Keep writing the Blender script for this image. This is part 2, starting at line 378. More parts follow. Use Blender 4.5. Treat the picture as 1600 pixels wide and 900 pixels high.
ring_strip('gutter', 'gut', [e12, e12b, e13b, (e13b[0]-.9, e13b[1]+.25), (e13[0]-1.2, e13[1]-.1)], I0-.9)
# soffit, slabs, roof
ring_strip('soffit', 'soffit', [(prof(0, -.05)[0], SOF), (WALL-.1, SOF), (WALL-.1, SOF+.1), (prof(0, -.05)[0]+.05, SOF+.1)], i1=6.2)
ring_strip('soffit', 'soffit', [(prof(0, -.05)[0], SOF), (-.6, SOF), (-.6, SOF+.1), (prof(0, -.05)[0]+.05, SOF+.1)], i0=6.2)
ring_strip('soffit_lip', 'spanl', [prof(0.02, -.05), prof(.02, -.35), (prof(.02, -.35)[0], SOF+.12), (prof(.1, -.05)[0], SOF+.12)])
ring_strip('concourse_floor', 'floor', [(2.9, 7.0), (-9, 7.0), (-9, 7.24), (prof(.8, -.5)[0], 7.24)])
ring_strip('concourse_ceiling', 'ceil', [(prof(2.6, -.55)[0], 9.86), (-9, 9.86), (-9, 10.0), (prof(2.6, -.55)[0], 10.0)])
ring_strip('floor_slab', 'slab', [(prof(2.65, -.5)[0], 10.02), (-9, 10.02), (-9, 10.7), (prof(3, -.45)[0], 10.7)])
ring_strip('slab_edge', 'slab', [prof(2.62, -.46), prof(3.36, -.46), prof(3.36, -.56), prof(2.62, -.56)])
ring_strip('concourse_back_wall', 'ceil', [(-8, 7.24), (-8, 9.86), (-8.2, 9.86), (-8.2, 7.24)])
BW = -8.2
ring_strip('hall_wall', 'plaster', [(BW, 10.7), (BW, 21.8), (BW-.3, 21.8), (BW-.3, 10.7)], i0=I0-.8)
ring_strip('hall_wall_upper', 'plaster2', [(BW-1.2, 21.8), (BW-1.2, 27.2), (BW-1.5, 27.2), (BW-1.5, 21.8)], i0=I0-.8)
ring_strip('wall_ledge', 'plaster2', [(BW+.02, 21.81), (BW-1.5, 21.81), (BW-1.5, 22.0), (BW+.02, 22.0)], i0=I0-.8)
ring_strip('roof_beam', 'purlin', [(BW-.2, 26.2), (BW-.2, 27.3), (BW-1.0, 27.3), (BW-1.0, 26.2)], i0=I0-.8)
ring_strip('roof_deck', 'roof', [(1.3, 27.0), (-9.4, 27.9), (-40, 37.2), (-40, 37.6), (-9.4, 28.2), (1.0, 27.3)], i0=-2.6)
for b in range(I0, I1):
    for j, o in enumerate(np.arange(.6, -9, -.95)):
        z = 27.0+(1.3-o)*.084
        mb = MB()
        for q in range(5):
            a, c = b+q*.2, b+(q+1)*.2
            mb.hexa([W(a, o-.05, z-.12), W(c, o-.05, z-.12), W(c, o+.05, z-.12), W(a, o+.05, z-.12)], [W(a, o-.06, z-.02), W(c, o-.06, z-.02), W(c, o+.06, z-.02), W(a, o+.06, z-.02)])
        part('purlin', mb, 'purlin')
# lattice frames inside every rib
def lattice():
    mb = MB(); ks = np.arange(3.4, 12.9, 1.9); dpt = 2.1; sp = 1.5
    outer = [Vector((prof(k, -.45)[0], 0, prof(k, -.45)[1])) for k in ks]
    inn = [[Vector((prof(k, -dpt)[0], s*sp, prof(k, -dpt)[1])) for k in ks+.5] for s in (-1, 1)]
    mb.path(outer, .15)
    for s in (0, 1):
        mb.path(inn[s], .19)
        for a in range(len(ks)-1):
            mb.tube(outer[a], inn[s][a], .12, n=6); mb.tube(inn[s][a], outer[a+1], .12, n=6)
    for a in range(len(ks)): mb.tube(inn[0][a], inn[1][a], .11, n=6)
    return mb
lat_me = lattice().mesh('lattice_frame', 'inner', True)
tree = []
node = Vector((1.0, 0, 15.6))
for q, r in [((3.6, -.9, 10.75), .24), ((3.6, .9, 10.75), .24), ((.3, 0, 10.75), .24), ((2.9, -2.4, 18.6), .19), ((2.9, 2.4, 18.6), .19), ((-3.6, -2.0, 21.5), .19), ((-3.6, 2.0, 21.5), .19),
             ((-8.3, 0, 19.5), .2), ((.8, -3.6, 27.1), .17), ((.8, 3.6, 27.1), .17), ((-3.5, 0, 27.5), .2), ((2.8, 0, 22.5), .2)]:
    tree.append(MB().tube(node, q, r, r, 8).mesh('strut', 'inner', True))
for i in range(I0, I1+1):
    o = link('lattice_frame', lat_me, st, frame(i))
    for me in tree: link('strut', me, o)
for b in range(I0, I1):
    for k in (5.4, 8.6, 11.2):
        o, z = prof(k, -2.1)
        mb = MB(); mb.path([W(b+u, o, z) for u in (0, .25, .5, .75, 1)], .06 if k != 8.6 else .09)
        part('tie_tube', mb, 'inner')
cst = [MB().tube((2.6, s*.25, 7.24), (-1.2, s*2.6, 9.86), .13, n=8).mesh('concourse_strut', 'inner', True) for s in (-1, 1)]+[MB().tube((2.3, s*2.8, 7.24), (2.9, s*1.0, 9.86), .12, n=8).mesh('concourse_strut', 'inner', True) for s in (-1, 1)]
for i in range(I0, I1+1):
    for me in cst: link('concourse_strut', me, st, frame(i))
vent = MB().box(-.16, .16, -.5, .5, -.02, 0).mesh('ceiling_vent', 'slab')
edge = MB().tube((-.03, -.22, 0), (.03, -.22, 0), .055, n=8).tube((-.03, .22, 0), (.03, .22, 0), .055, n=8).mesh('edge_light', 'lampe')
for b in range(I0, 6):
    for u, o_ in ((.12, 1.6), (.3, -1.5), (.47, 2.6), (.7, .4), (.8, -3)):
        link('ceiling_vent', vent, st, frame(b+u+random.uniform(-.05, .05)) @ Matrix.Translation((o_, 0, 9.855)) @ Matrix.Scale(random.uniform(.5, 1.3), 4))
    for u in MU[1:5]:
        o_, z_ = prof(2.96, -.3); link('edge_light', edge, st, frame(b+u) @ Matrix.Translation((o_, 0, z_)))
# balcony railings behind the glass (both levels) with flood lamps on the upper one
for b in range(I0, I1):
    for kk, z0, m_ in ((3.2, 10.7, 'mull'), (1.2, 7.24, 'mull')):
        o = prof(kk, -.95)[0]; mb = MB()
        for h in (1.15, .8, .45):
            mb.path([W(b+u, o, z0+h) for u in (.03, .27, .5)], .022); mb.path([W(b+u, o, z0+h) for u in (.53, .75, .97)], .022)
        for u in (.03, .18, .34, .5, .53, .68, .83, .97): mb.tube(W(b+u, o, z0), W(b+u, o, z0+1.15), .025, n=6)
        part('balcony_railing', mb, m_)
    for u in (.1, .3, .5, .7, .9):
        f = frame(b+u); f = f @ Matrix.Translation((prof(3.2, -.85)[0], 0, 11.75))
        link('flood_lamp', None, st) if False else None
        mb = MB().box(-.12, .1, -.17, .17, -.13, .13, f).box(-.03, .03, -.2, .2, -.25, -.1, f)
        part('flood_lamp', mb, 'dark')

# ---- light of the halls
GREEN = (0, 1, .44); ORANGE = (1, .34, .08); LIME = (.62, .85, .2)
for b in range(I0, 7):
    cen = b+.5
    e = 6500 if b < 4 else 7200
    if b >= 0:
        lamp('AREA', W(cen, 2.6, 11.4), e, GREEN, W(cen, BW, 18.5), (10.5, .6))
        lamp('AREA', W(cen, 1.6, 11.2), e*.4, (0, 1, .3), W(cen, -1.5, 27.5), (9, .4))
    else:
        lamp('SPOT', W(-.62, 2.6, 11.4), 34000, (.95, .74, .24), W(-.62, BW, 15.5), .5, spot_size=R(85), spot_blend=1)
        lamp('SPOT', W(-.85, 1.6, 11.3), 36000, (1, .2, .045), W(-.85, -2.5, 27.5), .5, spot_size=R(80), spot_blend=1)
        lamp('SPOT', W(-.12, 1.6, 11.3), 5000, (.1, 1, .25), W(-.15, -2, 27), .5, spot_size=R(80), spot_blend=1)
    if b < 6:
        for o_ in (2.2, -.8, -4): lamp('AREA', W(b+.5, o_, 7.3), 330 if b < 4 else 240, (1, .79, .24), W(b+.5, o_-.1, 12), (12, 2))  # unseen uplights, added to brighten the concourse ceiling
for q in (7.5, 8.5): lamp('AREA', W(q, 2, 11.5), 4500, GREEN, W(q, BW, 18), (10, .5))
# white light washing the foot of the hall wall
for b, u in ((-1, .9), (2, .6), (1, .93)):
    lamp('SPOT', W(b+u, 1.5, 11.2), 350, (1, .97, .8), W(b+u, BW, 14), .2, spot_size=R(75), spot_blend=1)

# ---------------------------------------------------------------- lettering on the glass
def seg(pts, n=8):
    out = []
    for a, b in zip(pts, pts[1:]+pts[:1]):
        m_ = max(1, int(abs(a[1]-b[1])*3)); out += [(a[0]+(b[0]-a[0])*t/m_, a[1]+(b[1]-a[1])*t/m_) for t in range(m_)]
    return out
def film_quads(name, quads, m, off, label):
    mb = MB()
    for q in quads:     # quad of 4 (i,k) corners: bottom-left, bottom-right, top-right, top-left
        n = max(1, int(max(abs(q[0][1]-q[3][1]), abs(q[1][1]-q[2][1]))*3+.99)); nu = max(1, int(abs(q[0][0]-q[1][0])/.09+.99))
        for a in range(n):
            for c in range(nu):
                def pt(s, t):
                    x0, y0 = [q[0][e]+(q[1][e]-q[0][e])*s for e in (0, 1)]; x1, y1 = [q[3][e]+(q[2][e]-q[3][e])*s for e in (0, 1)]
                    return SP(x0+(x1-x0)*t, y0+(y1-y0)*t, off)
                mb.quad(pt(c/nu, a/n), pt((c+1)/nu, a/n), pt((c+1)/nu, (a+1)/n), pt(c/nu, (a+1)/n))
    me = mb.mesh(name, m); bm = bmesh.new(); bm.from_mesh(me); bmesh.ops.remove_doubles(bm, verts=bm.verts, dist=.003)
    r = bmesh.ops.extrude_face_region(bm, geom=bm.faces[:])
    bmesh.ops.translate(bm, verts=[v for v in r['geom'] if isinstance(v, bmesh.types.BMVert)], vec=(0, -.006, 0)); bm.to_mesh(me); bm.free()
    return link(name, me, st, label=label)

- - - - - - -

Exercise:
Beginning at the first line above, repeat exactly until the line containing "(BW-1.5, 21.8)], i0=I0-.8)", which is included.

The response:
Keep writing the Blender script for this image. This is part 2, starting at line 378. More parts follow. Use Blender 4.5. Treat the picture as 1600 pixels wide and 900 pixels high.
ring_strip('gutter', 'gut', [e12, e12b, e13b, (e13b[0]-.9, e13b[1]+.25), (e13[0]-1.2, e13[1]-.1)], I0-.9)
# soffit, slabs, roof
ring_strip('soffit', 'soffit', [(prof(0, -.05)[0], SOF), (WALL-.1, SOF), (WALL-.1, SOF+.1), (prof(0, -.05)[0]+.05, SOF+.1)], i1=6.2)
ring_strip('soffit', 'soffit', [(prof(0, -.05)[0], SOF), (-.6, SOF), (-.6, SOF+.1), (prof(0, -.05)[0]+.05, SOF+.1)], i0=6.2)
ring_strip('soffit_lip', 'spanl', [prof(0.02, -.05), prof(.02, -.35), (prof(.02, -.35)[0], SOF+.12), (prof(.1, -.05)[0], SOF+.12)])
ring_strip('concourse_floor', 'floor', [(2.9, 7.0), (-9, 7.0), (-9, 7.24), (prof(.8, -.5)[0], 7.24)])
ring_strip('concourse_ceiling', 'ceil', [(prof(2.6, -.55)[0], 9.86), (-9, 9.86), (-9, 10.0), (prof(2.6, -.55)[0], 10.0)])
ring_strip('floor_slab', 'slab', [(prof(2.65, -.5)[0], 10.02), (-9, 10.02), (-9, 10.7), (prof(3, -.45)[0], 10.7)])
ring_strip('slab_edge', 'slab', [prof(2.62, -.46), prof(3.36, -.46), prof(3.36, -.56), prof(2.62, -.56)])
ring_strip('concourse_back_wall', 'ceil', [(-8, 7.24), (-8, 9.86), (-8.2, 9.86), (-8.2, 7.24)])
BW = -8.2
ring_strip('hall_wall', 'plaster', [(BW, 10.7), (BW, 21.8), (BW-.3, 21.8), (BW-.3, 10.7)], i0=I0-.8)
ring_strip('hall_wall_upper', 'plaster2', [(BW-1.2, 21.8), (BW-1.2, 27.2), (BW-1.5, 27.2), (BW-1.5, 21.8)], i0=I0-.8)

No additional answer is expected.